SBBJ eyes sale of bad loans worth Rs 200 cr

Last Updated: Thu, Jan 03, 2013 20:03 hrs

State Bank of Bikaner and Jaipur (SBBJ) is planning to sell Non-Performing Assets (NPAs) worth Rs 200 crore by March 31. “Our team is looking at selling NPAs. We may sell about Rs 200 crore, if we get a good price,” said Shiva Kumar, managing director, SBBJ.

For the quarter ended September 30, the gross NPA ratio of the bank declined to 3.29 per cent from 3.70 per cent a year ago. The net NPA ratio stood at 1.91 per cent, compared with 2.48 per cent at the end of September 30, 2011.

The bank is also looking at cutting deposit rates if the Reserve Bank of India (RBI) cuts the repo rate in the third-quarter review of the monetary policy later this month. “If there is a cut in repo rate, we will first reduce our deposit rates. We will cut across the tenures by at least 25 basis points,” said Kumar.

The street expects the RBI to cut the repo rate by at least 25 basis points on January 29.

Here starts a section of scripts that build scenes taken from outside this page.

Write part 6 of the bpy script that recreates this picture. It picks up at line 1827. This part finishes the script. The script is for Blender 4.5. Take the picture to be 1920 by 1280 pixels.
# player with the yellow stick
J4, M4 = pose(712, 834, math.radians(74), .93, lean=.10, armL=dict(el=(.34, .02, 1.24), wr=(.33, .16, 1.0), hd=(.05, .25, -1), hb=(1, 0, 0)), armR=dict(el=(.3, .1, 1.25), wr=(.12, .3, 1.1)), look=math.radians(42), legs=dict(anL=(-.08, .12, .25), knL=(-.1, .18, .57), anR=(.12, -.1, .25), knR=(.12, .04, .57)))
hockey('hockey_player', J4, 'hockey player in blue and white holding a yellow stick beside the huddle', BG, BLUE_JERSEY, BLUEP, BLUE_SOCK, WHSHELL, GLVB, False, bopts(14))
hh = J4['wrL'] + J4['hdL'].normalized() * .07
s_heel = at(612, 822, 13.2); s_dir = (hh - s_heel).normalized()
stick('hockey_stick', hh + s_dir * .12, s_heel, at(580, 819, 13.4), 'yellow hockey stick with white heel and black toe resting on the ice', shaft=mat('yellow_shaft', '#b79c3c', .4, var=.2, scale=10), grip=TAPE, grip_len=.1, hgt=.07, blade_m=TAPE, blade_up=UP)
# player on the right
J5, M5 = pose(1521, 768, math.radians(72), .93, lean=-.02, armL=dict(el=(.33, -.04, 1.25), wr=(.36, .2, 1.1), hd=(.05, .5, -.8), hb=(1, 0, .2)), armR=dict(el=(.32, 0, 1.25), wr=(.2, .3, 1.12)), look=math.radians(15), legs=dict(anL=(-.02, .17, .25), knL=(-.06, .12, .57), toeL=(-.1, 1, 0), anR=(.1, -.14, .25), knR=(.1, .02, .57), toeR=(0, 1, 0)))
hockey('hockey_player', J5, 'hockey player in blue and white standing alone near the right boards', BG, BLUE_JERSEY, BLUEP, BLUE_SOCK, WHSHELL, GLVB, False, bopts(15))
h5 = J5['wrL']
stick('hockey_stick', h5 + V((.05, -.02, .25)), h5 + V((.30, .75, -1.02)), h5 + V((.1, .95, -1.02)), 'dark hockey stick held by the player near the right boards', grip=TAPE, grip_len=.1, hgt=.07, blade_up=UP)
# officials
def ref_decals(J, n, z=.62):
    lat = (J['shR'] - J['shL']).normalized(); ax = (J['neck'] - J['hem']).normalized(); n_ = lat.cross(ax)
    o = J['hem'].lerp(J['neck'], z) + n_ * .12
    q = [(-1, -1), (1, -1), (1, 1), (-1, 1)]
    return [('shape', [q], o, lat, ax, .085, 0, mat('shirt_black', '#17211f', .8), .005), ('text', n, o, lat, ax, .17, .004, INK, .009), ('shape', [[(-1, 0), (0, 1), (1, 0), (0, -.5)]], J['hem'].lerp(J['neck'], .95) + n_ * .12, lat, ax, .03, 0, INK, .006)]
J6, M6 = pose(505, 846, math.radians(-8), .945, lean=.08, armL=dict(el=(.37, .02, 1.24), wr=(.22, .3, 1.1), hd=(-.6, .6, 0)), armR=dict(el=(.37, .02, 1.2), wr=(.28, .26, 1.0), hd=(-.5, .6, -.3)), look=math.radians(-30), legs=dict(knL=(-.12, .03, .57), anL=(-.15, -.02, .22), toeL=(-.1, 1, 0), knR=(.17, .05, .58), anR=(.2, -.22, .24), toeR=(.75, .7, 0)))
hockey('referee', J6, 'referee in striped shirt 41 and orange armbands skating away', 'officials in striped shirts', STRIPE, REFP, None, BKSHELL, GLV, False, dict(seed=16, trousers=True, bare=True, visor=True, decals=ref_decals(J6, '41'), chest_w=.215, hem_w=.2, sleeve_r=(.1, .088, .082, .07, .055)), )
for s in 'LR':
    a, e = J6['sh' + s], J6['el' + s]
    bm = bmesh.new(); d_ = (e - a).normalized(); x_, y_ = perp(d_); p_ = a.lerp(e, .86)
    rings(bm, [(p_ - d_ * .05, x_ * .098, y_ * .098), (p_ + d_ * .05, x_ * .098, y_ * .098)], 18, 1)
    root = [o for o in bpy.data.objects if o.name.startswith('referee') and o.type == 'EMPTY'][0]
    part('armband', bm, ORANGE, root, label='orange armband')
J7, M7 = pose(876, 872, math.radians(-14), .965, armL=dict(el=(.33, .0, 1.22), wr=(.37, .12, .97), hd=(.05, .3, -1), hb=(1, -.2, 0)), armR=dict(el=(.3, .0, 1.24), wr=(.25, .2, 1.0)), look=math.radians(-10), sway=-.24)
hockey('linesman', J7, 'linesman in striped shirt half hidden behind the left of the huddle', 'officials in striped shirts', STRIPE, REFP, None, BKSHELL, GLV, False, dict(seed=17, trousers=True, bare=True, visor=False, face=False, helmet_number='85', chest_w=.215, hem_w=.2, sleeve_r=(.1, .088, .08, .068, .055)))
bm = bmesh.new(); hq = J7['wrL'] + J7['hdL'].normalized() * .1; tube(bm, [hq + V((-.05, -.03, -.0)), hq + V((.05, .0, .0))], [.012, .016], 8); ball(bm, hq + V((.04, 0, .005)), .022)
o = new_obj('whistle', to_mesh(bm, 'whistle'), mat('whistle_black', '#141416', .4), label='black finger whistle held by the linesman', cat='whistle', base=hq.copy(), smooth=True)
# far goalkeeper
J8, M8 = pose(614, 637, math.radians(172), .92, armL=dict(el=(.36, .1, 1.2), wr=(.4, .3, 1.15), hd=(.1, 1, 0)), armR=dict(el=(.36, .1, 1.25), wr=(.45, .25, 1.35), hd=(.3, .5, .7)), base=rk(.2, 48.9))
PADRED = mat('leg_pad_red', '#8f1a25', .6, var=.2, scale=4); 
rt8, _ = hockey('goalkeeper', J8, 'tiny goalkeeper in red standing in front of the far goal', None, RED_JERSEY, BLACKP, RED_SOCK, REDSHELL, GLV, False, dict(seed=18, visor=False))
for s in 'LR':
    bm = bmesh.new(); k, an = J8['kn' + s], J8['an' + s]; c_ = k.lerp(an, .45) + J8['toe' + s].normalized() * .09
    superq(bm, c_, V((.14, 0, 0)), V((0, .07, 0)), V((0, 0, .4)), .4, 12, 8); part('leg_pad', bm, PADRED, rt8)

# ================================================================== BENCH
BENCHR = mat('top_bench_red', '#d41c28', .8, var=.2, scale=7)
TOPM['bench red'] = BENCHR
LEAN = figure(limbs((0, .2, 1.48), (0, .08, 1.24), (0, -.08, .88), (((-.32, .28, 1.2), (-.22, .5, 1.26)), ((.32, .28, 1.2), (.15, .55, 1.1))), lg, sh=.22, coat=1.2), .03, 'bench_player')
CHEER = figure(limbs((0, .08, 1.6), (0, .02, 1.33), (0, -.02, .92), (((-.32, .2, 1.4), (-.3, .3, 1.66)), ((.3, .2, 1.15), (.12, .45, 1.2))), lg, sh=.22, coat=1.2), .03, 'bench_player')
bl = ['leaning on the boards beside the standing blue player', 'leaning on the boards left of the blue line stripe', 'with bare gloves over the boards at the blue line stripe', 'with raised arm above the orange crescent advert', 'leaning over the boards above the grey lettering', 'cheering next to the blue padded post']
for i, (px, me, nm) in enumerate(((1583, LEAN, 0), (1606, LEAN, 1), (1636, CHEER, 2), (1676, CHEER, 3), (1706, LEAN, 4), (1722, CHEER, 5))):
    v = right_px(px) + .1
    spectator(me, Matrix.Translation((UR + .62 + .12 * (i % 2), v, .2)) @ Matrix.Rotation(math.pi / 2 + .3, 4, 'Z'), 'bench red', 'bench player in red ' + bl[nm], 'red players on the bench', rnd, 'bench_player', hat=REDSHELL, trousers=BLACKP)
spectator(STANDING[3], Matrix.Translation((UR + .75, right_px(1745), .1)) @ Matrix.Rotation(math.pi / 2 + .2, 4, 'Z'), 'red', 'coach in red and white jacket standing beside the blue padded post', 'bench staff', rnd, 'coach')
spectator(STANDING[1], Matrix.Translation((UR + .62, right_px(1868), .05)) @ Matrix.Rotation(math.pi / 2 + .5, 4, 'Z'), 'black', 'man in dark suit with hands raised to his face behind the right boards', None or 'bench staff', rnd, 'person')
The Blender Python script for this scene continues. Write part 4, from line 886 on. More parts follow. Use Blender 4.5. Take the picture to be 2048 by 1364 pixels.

The capital adequacy norms as specified under Basel-III regulations, which will be implemented from April 1, will result in banks shoring up their tier-I capital over the next five years. According to Kumar, SBBJ would require Rs 3,000 crore equity for the same purpose. Under Basel III regulations, tier-I comprises core equity capital. “Our capital adequacy ratio was 12.81 per cent last quarter out of which tier-I is above 9 per cent,” said Kumar. The equity capital will be by way of infusion from parent (State Bank of India) and rights issue.

For the nine months of the current fiscal, Kumar said the bank’s credit and deposit grew by over 10 per cent. “The last quarter is always better. So, we are expecting 17 per cent target for credit and 16.5 per cent for deposits to be achieved,” said Kumar.

According to Kumar, the next fiscal will be better in terms of credit growth. “Right now, demand from corporates is not much, and credit growth is subdued. But in another six months I do expect a turnaround. The GDP growth will also take a reversal. Our credit and deposit growth for the next fiscal will be 19-20 per cent,” said Kumar.

The industry awaits the RBI to issue the final guidelines on new banking licence. According to Kumar, with the entry of new banks in the private sector the industry will witness consolidations. “There is no merger proposal for SBBJ at present with SBI. But in due course it will happen, and associate bank merger is a natural fit,” he said.